## COLLECTED DATA
※
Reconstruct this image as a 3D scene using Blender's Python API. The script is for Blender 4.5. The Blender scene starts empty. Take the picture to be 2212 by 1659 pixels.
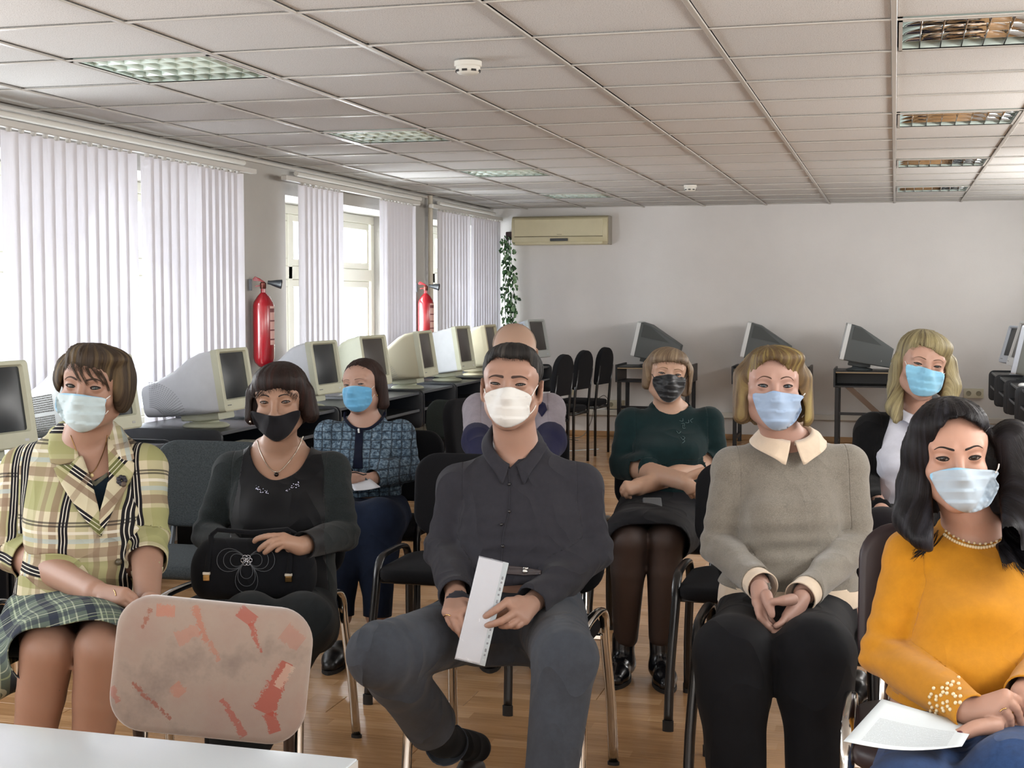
import bpy, bmesh, math, random
import numpy as np
from mathutils import Vector, Matrix
from mathutils.geometry import delaunay_2d_cdt
PI = math.pi
random.seed(7); rng = np.random.RandomState(11)
SC = bpy.context.scene
COL = SC.collection
# ------------------------------------------------------------------ camera
FPX, YAW, PIT, HC = 3036.16, .2653958, .062806, 1.418
HCEIL, YFAR, XL, XR = 2.295, 13.89, -4.0, 1.62
CP, SP = math.cos(PIT), math.sin(PIT)
cd_ = bpy.data.cameras.new('camera'); cam = bpy.data.objects.new('camera', cd_); COL.objects.link(cam)
cam.location = (0, 0, HC); cam.rotation_euler = (PI/2 - PIT, 0, YAW)
cd_.sensor_fit = 'HORIZONTAL'; cd_.sensor_width = 36; cd_.lens = 36*FPX/2212; cd_.clip_end = 200
SC.camera = cam
# ------------------------------------------------------------------ world, light, exposure
SC.view_settings.view_transform = 'Standard'; SC.view_settings.look = 'None'
SC.view_settings.gamma = 1; SC.view_settings.use_curve_mapping = False
SC.view_settings.exposure = 0.16
SC.cycles.max_bounces = 7; SC.cycles.diffuse_bounces = 4; SC.cycles.glossy_bounces = 3
SC.cycles.transmission_bounces = 6; SC.cycles.transparent_max_bounces = 8
SC.cycles.caustics_reflective = False; SC.cycles.caustics_refractive = False
SC.cycles.sample_clamp_indirect = 4.0; SC.cycles.use_adaptive_sampling = True; SC.cycles.adaptive_threshold = 0.08
W = bpy.data.worlds.new('sky'); SC.world = W; W.use_nodes = True
wn = W.node_tree.nodes; wl = W.node_tree.links
wn['Background'].inputs[0].default_value = (0.86, 0.92, 1.0, 1); wn['Background'].inputs[1].default_value = 4.5
def area(name, loc, rot, sx, sy, power, col=(1, 1, 1), spread=PI):
    l = bpy.data.lights.new(name, 'AREA'); l.shape = 'RECTANGLE'; l.size = sx; l.size_y = sy; l.energy = power; l.color = col; l.spread = spread
    o = bpy.data.objects.new(name, l); COL.objects.link(o); o.location = loc; o.rotation_euler = rot
    return o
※
## TASK TO CARRY OUT
Write out the full listing verbatim, excluding its pictures.

## THE REPLY
Reconstruct this image as a 3D scene using Blender's Python API. The script is for Blender 4.5. The Blender scene starts empty. Take the picture to be 2212 by 1659 pixels.
import bpy, bmesh, math, random
import numpy as np
from mathutils import Vector, Matrix
from mathutils.geometry import delaunay_2d_cdt
PI = math.pi
random.seed(7); rng = np.random.RandomState(11)
SC = bpy.context.scene
COL = SC.collection
# ------------------------------------------------------------------ camera
FPX, YAW, PIT, HC = 3036.16, .2653958, .062806, 1.418
HCEIL, YFAR, XL, XR = 2.295, 13.89, -4.0, 1.62
CP, SP = math.cos(PIT), math.sin(PIT)
cd_ = bpy.data.cameras.new('camera'); cam = bpy.data.objects.new('camera', cd_); COL.objects.link(cam)
cam.location = (0, 0, HC); cam.rotation_euler = (PI/2 - PIT, 0, YAW)
cd_.sensor_fit = 'HORIZONTAL'; cd_.sensor_width = 36; cd_.lens = 36*FPX/2212; cd_.clip_end = 200
SC.camera = cam
# ------------------------------------------------------------------ world, light, exposure
SC.view_settings.view_transform = 'Standard'; SC.view_settings.look = 'None'
SC.view_settings.gamma = 1; SC.view_settings.use_curve_mapping = False
SC.view_settings.exposure = 0.16
SC.cycles.max_bounces = 7; SC.cycles.diffuse_bounces = 4; SC.cycles.glossy_bounces = 3
SC.cycles.transmission_bounces = 6; SC.cycles.transparent_max_bounces = 8
SC.cycles.caustics_reflective = False; SC.cycles.caustics_refractive = False
SC.cycles.sample_clamp_indirect = 4.0; SC.cycles.use_adaptive_sampling = True; SC.cycles.adaptive_threshold = 0.08
W = bpy.data.worlds.new('sky'); SC.world = W; W.use_nodes = True
wn = W.node_tree.nodes; wl = W.node_tree.links
wn['Background'].inputs[0].default_value = (0.86, 0.92, 1.0, 1); wn['Background'].inputs[1].default_value = 4.5
def area(name, loc, rot, sx, sy, power, col=(1, 1, 1), spread=PI):
    l = bpy.data.lights.new(name, 'AREA'); l.shape = 'RECTANGLE'; l.size = sx; l.size_y = sy; l.energy = power; l.color = col; l.spread = spread
    o = bpy.data.objects.new(name, l); COL.objects.link(o); o.location = loc; o.rotation_euler = rot
    return o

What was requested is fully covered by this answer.